The only defense relied upon here is the statute of limitations. The defendants take the ground that the statute commenced running from March 16,1860, the date of the decree of distribution, and that the case is governed by section 10, chapter 191, of the-General Statutes, which provides a limitation of five years. On the other hand, the plaintiff claims that the case is governed by the first clause of section 9 of that chapter, Avhich provides a limitation of ten years. Whether the action falls within the one or the other of these sections is the question to be decided. These sections are the same as sections 2 and 3, article N, of the limitation act in the revision of 1855.

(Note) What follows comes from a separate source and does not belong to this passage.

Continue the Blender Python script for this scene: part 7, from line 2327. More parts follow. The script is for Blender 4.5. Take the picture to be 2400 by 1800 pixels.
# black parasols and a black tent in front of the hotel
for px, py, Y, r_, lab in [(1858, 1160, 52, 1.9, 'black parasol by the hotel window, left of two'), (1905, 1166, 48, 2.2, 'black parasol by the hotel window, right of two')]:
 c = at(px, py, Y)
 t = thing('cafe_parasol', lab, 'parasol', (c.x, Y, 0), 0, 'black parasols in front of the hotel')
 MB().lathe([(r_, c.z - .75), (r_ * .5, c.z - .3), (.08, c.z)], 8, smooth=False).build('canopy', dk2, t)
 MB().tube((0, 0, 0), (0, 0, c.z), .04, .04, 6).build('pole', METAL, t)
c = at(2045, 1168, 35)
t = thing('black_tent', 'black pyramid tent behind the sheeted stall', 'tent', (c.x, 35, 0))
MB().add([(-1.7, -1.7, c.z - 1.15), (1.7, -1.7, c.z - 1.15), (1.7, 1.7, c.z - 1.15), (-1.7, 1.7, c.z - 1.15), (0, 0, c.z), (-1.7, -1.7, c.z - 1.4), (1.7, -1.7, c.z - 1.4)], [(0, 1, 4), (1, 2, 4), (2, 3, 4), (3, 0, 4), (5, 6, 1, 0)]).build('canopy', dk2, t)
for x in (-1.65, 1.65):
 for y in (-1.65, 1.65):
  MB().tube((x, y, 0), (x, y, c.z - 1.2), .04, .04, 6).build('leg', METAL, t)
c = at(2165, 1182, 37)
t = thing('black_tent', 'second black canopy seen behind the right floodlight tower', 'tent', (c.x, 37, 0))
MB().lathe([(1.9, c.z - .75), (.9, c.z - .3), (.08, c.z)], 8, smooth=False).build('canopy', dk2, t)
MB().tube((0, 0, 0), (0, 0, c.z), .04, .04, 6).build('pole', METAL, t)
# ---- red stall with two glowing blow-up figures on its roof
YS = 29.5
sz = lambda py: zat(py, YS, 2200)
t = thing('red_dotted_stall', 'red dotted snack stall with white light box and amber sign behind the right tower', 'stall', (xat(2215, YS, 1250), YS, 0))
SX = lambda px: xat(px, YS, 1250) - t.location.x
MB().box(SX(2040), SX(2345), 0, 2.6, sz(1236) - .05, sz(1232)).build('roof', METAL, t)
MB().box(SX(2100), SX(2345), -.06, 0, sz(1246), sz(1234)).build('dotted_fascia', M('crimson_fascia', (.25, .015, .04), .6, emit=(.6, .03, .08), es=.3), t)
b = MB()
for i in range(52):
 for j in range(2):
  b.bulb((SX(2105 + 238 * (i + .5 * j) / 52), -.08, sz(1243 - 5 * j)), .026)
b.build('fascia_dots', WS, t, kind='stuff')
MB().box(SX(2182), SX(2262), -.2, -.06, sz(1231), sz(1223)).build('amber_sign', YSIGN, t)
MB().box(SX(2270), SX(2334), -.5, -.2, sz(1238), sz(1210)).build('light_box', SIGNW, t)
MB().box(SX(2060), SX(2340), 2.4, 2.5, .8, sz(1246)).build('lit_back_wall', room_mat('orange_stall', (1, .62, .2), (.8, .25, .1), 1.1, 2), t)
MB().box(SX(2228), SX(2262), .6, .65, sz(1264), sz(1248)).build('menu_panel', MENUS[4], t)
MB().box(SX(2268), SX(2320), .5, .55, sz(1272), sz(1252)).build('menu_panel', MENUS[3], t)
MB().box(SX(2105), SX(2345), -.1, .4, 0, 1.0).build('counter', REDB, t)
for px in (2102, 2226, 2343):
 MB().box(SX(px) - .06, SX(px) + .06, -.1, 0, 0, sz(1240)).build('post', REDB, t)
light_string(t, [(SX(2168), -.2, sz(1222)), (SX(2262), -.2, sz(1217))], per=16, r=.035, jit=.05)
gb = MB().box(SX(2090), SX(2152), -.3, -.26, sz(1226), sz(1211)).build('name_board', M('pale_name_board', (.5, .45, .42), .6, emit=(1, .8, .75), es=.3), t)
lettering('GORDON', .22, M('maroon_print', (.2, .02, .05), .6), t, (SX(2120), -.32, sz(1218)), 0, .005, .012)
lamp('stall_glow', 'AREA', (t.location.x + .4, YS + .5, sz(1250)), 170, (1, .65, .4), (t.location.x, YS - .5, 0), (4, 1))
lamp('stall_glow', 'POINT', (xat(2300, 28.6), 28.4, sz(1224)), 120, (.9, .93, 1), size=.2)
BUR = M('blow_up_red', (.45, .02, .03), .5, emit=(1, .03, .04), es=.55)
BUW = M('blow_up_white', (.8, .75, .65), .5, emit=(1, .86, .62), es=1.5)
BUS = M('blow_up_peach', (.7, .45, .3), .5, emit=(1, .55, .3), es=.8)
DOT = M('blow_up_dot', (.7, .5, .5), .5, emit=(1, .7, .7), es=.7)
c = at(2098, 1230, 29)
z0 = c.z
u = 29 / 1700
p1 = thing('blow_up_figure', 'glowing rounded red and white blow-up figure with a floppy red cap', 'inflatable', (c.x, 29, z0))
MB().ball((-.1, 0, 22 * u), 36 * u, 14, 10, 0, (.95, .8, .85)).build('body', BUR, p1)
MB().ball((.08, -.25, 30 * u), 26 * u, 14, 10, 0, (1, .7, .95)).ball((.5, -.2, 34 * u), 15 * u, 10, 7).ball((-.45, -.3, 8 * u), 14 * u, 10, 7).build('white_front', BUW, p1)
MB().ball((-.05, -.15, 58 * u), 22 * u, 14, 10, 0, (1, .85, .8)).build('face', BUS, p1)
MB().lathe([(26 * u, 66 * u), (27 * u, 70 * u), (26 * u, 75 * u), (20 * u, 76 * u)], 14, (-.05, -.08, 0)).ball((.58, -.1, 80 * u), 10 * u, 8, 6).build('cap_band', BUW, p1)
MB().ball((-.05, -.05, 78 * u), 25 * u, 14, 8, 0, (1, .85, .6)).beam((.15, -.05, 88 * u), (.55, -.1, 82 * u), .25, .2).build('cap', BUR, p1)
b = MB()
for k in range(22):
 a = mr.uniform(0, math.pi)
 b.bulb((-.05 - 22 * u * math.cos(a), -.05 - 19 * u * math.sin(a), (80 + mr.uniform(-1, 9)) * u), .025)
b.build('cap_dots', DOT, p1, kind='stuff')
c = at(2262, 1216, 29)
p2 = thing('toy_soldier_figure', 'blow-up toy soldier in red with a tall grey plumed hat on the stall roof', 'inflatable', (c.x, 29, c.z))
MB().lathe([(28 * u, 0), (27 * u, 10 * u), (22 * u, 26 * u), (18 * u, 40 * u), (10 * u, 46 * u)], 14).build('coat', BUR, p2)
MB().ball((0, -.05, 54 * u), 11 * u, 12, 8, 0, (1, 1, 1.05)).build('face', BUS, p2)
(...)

The first clause of section 9 above referred to, fixing a limitation of ten years, is in these words: “An action upon any *50writing, whether sealed or unsealed, for the payment of money or property.” The defendants’ proposition is that the bond executed by them is not a writing “for the payment of money or property” within .the intent and meaning of this provision, and that it consequently falls within the class of obligations which are barred in five years, under the provisions of the next succeeding section. I am not aware that it has ever before been claimed that an action based upon the obligations of an administrator’s bond vras barred in five years from the date of the accruing of the action. The argument by which that proposition is now sought to be sustained rests upon au artificial construction of the language of. different provisions of the limitation enactment. I can not think that the construction so ingenuously contended for gives the true interpretation and development of the intentions of the Legislature. It was provided by the act- of 1845 (it. S. 1845, p. 716, § 1), that all actions founded on any writing, whether sealed or unsealed, for the dii'ect payment of money or property, should be barred in ten years, and that {§ 2) “all actions of debt founded upon any contract or liability ” not otherwise limited, should be barred in five years. The act contained no provision limiting the time of suing upon the covenants of a deed. Lrl849, the Legislature remodeled the. limitation act and extended its provisions (Sess. Acts 1849, p. 74). Personal actions limited to ten years were divided into three classes, namely (Art. II, § 8): 1st, all actions upon any writing, etc., for the “ direct” payment of money or property, as in section 1 of that of 1845 ; 2d, actions upon covenants of warranty and seizin in a deed conveying real estate; 3d, actions for relief not otherwise provided for; the language in which the second and third classes were described being the same as the second and third subdivisions of section 9 of the present law. Actions limited to five years were described in the same language employed in section 10 of the existing statute, so far as that language has any bearing upon the present inquiry.

In the revision of 1855, the act of 1849 was substantially reenacted, with two or three modifications. One of these changes consisted in omitting the word “direct,” in describing actions *51founded upon written instruments for the payment of money or property, so as to include in the ten-years5 limitation all actions founded on such instruments, whether the payment were “ direct ” or indirect. The residue of the section was continued as in the act of 1849, being the same as section 9, chapter 191, of the General Statutes now in force. It is manifest-, therefore, that the Legislature, by the change introduced in 1855, intended to enlarge the range of the ten-years’ limitation, as applied to personal actions, so as to include a class of actions not embraced in the enactment of 1849 — that is, actions upon written instruments, where the payments contemplated by the obligation were to arise indirectly and collaterally as well as directly. Unless the law as amended is construed to have this effect, then the amendment was nugatory, and the purposes of the Legislature are unaccomplished.

This view of the case is not met by the argument drawn from the provisions of the statute respecting suits founded upon the covenants in a deed conveying real estate; for these provisions, as they now stand, were in the law prior to the introduction of the amendment. The amendment was not restrictive, but was clearly intended to enlarge the scope of the first clause of the section under consideration. Unless the section as amended is construed so as to embrace suits where the payments result collaterally, and consequently, in other words, indirectly, to what class of actions is the amendment to be applied?

That there was no intention on the part of: the Legislature to limit action on the bonds of administrators to five years, is evident from other provisions of the statute. It is provided in the administration enactment (R. C. 1855, p. 121, § 48) that all suits prosecuted by an administrator de bonis non against the securities of his predecessor, upon their administration bond, “shall be commenced within seven years after the revocation or the surrender of the letters, or the death of the principal” in such bond. The same provision is continued in the General Statutes (Gen. Stat. 1865, ch. 120, § 49). This is a limitation enactment, and it is quite inconsistent with the theory sought to be maintained by the appellants. It is restrictive in its character, and was framed upon the evident hypothesis that the general *52limitation act provided a longer time in which such suits could be brought. No reason suggests itself why a distributee should be confined to narrower limits as to the time in which to sue than an administrator de bónis non. The reasons are the other way.

The result is, we can not accept the construction of the statute advocated by the appellants’ counsel, and the judgment is accordingly affirmed.

Judge Bliss concurs ; Judge Wagner absent.